Toutefois, il y existe quelque part dans le domaine du jeu, cette frange qu'est l'esprit ludique.

L'esprit ludique ne s'insuffle pas via un matériel (tel jeu d'apprentissage estampillé "ludique" peut s'avérer barbant pour un enfant, comme Lili-Rose l'avait vécu avec l'orthographe).

L'esprit ludique se met en place et siège en la personne, en fonction de son vécu, de ses intérêts, ses expériences, du moment...

Être maître de ses apprentissages et pouvoir apprendre de façon variée et créative (soit parce qu'elle crée sa propre séquence soit parce que je lui crée moi-même en utilisant toute ma créativité) rend l'esprit de Lili-Rose ouvert, en appétit. Et ludique.

En permanence et pour tous les domaines.

La manipulation, d'objets, de matériels, de documents font clairement partie de cet enthousiasme à apprendre.


Manipuler pour apprendre n'est donc pas totalement un jeu à proprement parlé pour Lili-Rose mais plutôt un outil plaisant qu'elle consent à utiliser parce qu'il lui correspond bien pour intégrer des connaissances. Comme bien souvent, lorsque quelque chose nous correspond, cela nous met en appétit, en enthousiasme. L'esprit ludique se met en marche. Ce qui augmente chez Lili-Rose (comme chez tout individu) son désir et son plaisir à apprendre.

Apprendre est donc une des facettes du jeu pour elle.

La boucle est bouclée.


MANIPULER, MAIS PAS QUE ?

Si un enfant apprend uniquement de cette façon, ne rejette t-il pas ensuite à se mettre à des tâches plus rudes, des façons d'apprendre plus formelles ?

Ici, en tout cas, ce n'est pas ce qui se produit.
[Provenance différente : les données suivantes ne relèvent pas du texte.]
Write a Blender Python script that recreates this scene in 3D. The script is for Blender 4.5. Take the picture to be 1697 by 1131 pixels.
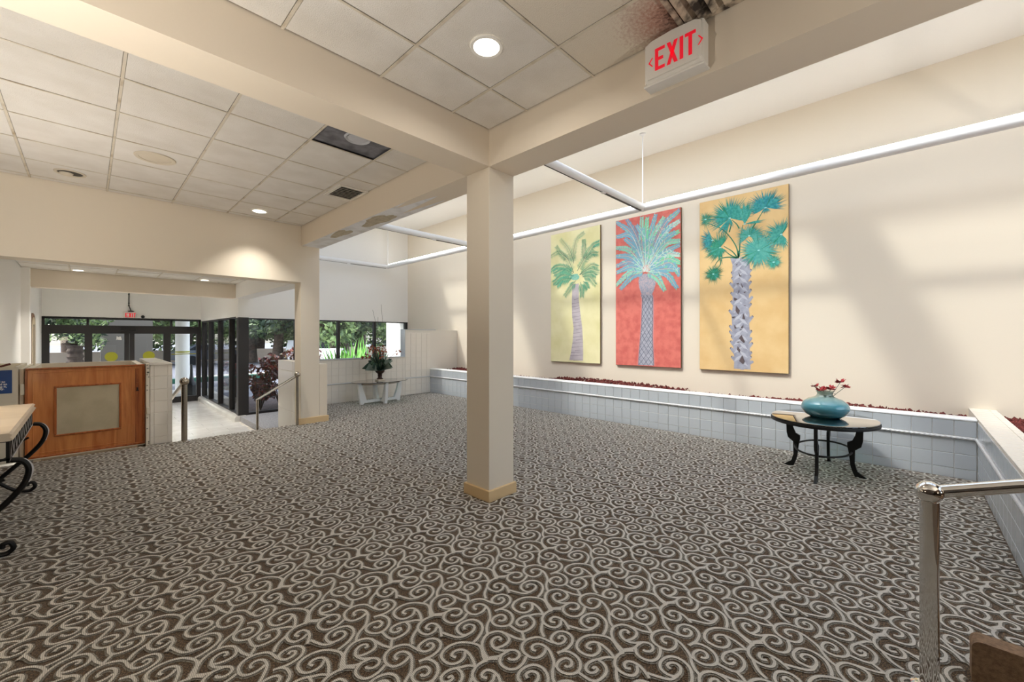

Pourtant, depuis toute petite, Lili-Rose a toujours connu l'apprentissage auto-dirigé et la manipulation majoritairement. Ce qui ne l'empêche pas de jongler avec du formel en grandissant, d'utiliser à da guise des manuels scolaires (5e/4e/3e/seconde, tout en même temps) parce qu'ils correspondent à son besoin du moment ou à son profil cognitif.

Des tâches ardues comme entamer la lecture de l'intégral des Rougon-Macquart n'ont pas été entravées par la pratique de la manipulation. Au contraire, il peut paraître sain, d'utiliser tout son être pour apprendre, de bouger, de s'engager. Corps et esprit.